Items from a data source =>
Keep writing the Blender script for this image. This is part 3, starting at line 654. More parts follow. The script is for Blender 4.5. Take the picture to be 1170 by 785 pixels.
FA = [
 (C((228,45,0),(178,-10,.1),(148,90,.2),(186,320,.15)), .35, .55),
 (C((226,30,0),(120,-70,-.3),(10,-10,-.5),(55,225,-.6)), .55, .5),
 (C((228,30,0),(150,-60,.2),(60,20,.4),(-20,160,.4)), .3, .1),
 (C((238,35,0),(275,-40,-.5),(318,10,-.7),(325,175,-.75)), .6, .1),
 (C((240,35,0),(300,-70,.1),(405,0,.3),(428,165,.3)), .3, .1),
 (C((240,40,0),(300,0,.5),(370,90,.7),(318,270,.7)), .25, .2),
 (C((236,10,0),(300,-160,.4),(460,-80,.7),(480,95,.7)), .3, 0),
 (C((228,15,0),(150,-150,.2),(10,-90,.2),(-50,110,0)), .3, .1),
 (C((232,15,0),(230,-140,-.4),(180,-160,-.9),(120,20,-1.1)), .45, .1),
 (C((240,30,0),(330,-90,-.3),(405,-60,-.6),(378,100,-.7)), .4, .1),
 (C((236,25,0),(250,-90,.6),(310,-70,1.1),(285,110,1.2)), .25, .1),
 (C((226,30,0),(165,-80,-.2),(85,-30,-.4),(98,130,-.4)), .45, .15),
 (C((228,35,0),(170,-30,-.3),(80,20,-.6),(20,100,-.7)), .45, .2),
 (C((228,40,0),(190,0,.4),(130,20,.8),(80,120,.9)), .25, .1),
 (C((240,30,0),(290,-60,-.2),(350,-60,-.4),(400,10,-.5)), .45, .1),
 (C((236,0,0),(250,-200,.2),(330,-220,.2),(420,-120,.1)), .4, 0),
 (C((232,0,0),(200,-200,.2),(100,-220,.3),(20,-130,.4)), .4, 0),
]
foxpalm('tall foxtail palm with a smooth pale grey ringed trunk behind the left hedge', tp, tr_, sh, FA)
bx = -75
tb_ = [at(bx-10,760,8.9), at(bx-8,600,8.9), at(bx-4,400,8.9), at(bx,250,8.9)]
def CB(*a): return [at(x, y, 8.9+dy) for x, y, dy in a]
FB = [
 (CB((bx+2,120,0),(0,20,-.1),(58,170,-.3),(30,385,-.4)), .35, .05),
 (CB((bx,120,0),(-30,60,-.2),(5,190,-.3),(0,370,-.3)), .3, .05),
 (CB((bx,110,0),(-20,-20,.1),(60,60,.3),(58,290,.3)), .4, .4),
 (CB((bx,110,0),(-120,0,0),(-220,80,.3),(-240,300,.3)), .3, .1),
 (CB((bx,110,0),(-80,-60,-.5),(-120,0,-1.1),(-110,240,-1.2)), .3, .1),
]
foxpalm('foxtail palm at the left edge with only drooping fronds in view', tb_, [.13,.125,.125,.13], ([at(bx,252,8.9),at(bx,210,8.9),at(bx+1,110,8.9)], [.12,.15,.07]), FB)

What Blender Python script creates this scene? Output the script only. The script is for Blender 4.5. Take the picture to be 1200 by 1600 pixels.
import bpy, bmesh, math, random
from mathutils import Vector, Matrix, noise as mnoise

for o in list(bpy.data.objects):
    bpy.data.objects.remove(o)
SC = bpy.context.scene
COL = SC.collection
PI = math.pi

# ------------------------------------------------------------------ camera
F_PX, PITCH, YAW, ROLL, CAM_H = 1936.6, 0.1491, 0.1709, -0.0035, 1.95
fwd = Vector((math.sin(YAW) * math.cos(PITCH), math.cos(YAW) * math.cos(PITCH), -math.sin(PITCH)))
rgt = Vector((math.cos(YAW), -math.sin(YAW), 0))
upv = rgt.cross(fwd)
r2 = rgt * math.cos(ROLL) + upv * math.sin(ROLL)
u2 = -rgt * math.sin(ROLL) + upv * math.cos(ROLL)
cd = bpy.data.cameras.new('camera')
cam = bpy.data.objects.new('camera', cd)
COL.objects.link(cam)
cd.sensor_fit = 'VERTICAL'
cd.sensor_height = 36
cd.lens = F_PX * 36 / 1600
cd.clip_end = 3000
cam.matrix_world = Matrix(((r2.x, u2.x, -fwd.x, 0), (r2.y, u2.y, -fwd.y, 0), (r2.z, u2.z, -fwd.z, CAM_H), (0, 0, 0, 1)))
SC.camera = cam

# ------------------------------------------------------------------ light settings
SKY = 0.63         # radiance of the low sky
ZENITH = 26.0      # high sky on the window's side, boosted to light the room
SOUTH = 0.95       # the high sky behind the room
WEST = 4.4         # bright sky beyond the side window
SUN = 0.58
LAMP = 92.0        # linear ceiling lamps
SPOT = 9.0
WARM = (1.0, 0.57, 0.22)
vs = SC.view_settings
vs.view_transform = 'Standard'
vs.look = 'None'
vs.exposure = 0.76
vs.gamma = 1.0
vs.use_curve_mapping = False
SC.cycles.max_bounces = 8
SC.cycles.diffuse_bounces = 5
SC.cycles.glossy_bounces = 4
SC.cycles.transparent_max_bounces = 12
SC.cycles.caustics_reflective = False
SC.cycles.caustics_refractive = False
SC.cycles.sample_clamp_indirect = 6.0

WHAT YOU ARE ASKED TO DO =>
Make an exact copy of the data above.

EXERCISE OUTPUT =>
Keep writing the Blender script for this image. This is part 3, starting at line 654. More parts follow. The script is for Blender 4.5. Take the picture to be 1170 by 785 pixels.
FA = [
 (C((228,45,0),(178,-10,.1),(148,90,.2),(186,320,.15)), .35, .55),
 (C((226,30,0),(120,-70,-.3),(10,-10,-.5),(55,225,-.6)), .55, .5),
 (C((228,30,0),(150,-60,.2),(60,20,.4),(-20,160,.4)), .3, .1),
 (C((238,35,0),(275,-40,-.5),(318,10,-.7),(325,175,-.75)), .6, .1),
 (C((240,35,0),(300,-70,.1),(405,0,.3),(428,165,.3)), .3, .1),
 (C((240,40,0),(300,0,.5),(370,90,.7),(318,270,.7)), .25, .2),
 (C((236,10,0),(300,-160,.4),(460,-80,.7),(480,95,.7)), .3, 0),
 (C((228,15,0),(150,-150,.2),(10,-90,.2),(-50,110,0)), .3, .1),
 (C((232,15,0),(230,-140,-.4),(180,-160,-.9),(120,20,-1.1)), .45, .1),
 (C((240,30,0),(330,-90,-.3),(405,-60,-.6),(378,100,-.7)), .4, .1),
 (C((236,25,0),(250,-90,.6),(310,-70,1.1),(285,110,1.2)), .25, .1),
 (C((226,30,0),(165,-80,-.2),(85,-30,-.4),(98,130,-.4)), .45, .15),
 (C((228,35,0),(170,-30,-.3),(80,20,-.6),(20,100,-.7)), .45, .2),
 (C((228,40,0),(190,0,.4),(130,20,.8),(80,120,.9)), .25, .1),
 (C((240,30,0),(290,-60,-.2),(350,-60,-.4),(400,10,-.5)), .45, .1),
 (C((236,0,0),(250,-200,.2),(330,-220,.2),(420,-120,.1)), .4, 0),
 (C((232,0,0),(200,-200,.2),(100,-220,.3),(20,-130,.4)), .4, 0),
]
foxpalm('tall foxtail palm with a smooth pale grey ringed trunk behind the left hedge', tp, tr_, sh, FA)
bx = -75
tb_ = [at(bx-10,760,8.9), at(bx-8,600,8.9), at(bx-4,400,8.9), at(bx,250,8.9)]
def CB(*a): return [at(x, y, 8.9+dy) for x, y, dy in a]
FB = [
 (CB((bx+2,120,0),(0,20,-.1),(58,170,-.3),(30,385,-.4)), .35, .05),
 (CB((bx,120,0),(-30,60,-.2),(5,190,-.3),(0,370,-.3)), .3, .05),
 (CB((bx,110,0),(-20,-20,.1),(60,60,.3),(58,290,.3)), .4, .4),
 (CB((bx,110,0),(-120,0,0),(-220,80,.3),(-240,300,.3)), .3, .1),
 (CB((bx,110,0),(-80,-60,-.5),(-120,0,-1.1),(-110,240,-1.2)), .3, .1),
]
foxpalm('foxtail palm at the left edge with only drooping fronds in view', tb_, [.13,.125,.125,.13], ([at(bx,252,8.9),at(bx,210,8.9),at(bx+1,110,8.9)], [.12,.15,.07]), FB)

What Blender Python script creates this scene? Output the script only. The script is for Blender 4.5. Take the picture to be 1200 by 1600 pixels.
import bpy, bmesh, math, random
from mathutils import Vector, Matrix, noise as mnoise

for o in list(bpy.data.objects):
    bpy.data.objects.remove(o)
SC = bpy.context.scene
COL = SC.collection
PI = math.pi

# ------------------------------------------------------------------ camera
F_PX, PITCH, YAW, ROLL, CAM_H = 1936.6, 0.1491, 0.1709, -0.0035, 1.95
fwd = Vector((math.sin(YAW) * math.cos(PITCH), math.cos(YAW) * math.cos(PITCH), -math.sin(PITCH)))
rgt = Vector((math.cos(YAW), -math.sin(YAW), 0))
upv = rgt.cross(fwd)
r2 = rgt * math.cos(ROLL) + upv * math.sin(ROLL)
u2 = -rgt * math.sin(ROLL) + upv * math.cos(ROLL)
cd = bpy.data.cameras.new('camera')
cam = bpy.data.objects.new('camera', cd)
COL.objects.link(cam)
cd.sensor_fit = 'VERTICAL'
cd.sensor_height = 36
cd.lens = F_PX * 36 / 1600
cd.clip_end = 3000
cam.matrix_world = Matrix(((r2.x, u2.x, -fwd.x, 0), (r2.y, u2.y, -fwd.y, 0), (r2.z, u2.z, -fwd.z, CAM_H), (0, 0, 0, 1)))
SC.camera = cam

# ------------------------------------------------------------------ light settings
SKY = 0.63         # radiance of the low sky
ZENITH = 26.0      # high sky on the window's side, boosted to light the room
SOUTH = 0.95       # the high sky behind the room
WEST = 4.4         # bright sky beyond the side window
SUN = 0.58
LAMP = 92.0        # linear ceiling lamps
SPOT = 9.0
WARM = (1.0, 0.57, 0.22)
vs = SC.view_settings
vs.view_transform = 'Standard'
vs.look = 'None'
vs.exposure = 0.76
vs.gamma = 1.0
vs.use_curve_mapping = False
SC.cycles.max_bounces = 8
SC.cycles.diffuse_bounces = 5
SC.cycles.glossy_bounces = 4
SC.cycles.transparent_max_bounces = 12
SC.cycles.caustics_reflective = False
SC.cycles.caustics_refractive = False
SC.cycles.sample_clamp_indirect = 6.0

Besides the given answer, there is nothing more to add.